Ante la fuerza de la naturaleza, lo inteligente, como hacen otros, es reconocer la derrota, asumir los desmanes y empezar a deconstruir el litoral. Es fácil decirlo y muy difícil hacerlo, pero insistir en los mismos errores, construyendo barreras para estabilizar nuestro rinconcito a sabiendas de que desestabilizamos el de los demás, es perder tiempo y dinero.
Lo sabemos. Por eso el pesimismo, cansancio, y frustración por no saber qué más se puede hacer, eran las sensaciones que flotaban en el paseo marítimo durante la concentración convocada por la Mesa de Trabajo por la Playa de Balerma.
Pero sobre ellas, había una más poderosa surgida de las entrañas, que se ramifica en otras muchas, y a la que nuestros dirigentes tienen verdadero pánico, porque una vez desatada, ni el corazón, ni la razón, podrán apaciguarla: la rabia de sufrir una injusticia, un agravio comparativo, y sentir que se ríen de todo un pueblo al ignorar sus peticiones, buscando soluciones insuficientes y prorrogando una y otra vez su ejecución.
La ira, al descubrir que las excusas de las leyes, la burocracia y la ciencia son la manera de justificar su inacción, incapacidad e intereses partidistas; que las bonitas palabras y las promesas son su estrategia para ganar tiempo y silenciar los gritos, para que pataleemos en casa mientras calculan hasta dónde llegará el presupuesto, y por consiguiente, qué trozos de costa, y vivencias personales sacrificarán; que sus medias verdades, confidencias, notas de prensa, y la polémica de la bandera negra, buscan dividir al pueblo, dispersar el impacto de la ola, la fuerza de la corriente que se les viene encima.
En esa disyuntiva me muevo, en la del sentido y el bien común, y la sentimental por no perder Balerma.
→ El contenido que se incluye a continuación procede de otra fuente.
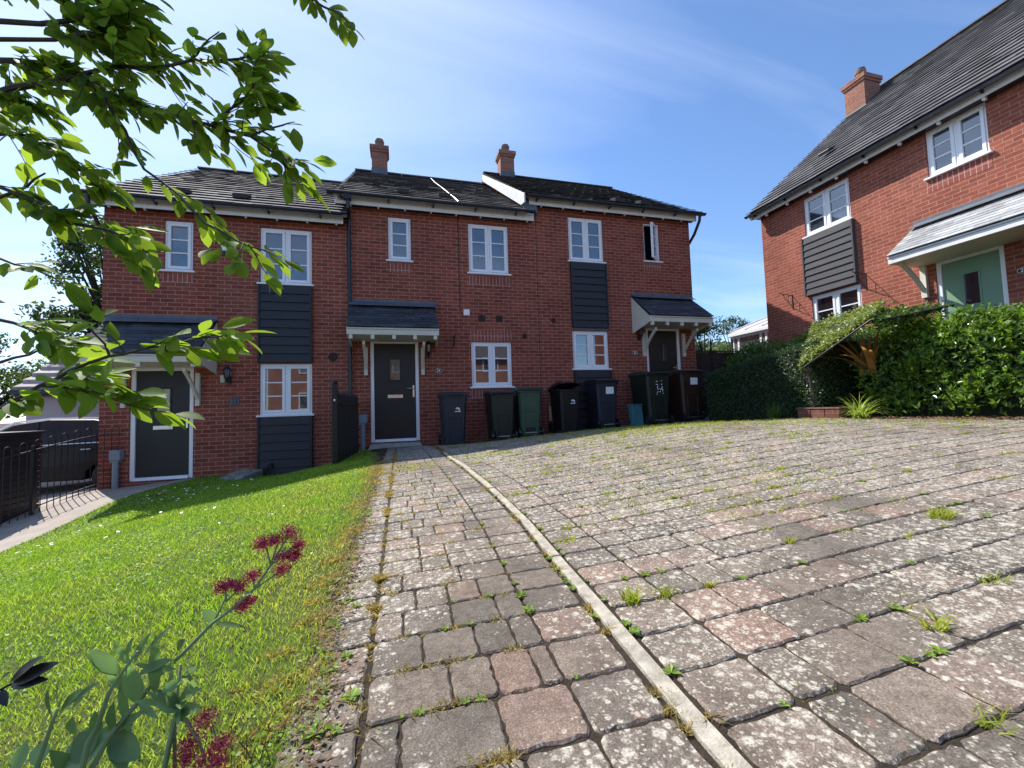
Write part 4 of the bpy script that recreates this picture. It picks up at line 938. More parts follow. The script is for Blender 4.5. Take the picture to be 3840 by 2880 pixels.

Y mientras mi razón y mi corazón tratan de ponerse de acuerdo, la bilis de mis tripas, como la de los balermeros, brota a borbotones. Por eso, el discurso del portavoz de la Mesa de Trabajo me pareció un acertado aviso a navegantes, una llamada a la rebeldía, a un levantamiento popular que ponga contra las cuerdas a los que toman las decisiones y nos saben mansos y manejables.
Malas decisiones nos han llevado a esta encrucijada, pero también ilegalidades que callamos y, quizás, habría que tener la valentía de cometer ahora nosotros. Cien espigones ilegales resaltan entre el río Adra y Balanegra, y el alcalde de Berja y la alcaldesa pedánea en ese momento, construyeron un espigón ilegal que los obligaron a retirar en 2009, pero que sirvió para advertir de que estaban dispuestos a todo y, quién sabe, si no fue el chantaje para acelerar la declaración de urgencia y construir los espigones de 2015.
Ha llegado el momento de tomar una decisión, a vida o muerte, es ahora o nunca. O, como canta Amaral, nos tumbamos sobre lo que queda de arena a esperar que suba la marea, se lleve la playa, la Balerma pesquera, los momentos que se perderán en el tiempo como lágrimas en la lluvia, mientras cantamos el precioso himno rociero del recuerdo del abuelo; o pasamos al rock and roll, y convertimos la bandera negra en la bandera pirata, rebelde, insumisa que nos cobije y nos guíe a todos juntos, como la Libertad con el pecho al aire de Delacroix.
O mejor, mostrémosles el culo desnudo como los escoceses de Braveheart, mientras gritamos que podrán robarnos nuestra playa, pero no la libertad, o al menos, la oportunidad de luchar por ella. Si el diez de mayo los ejidenses no nos unimos y nos amotinamos, un día agacharás la cabeza cuando tus nietos pregunten por qué Balerma no tiene playa. Mejor mostrar las cicatrices de la derrota, que la falsa sonrisa del sometido.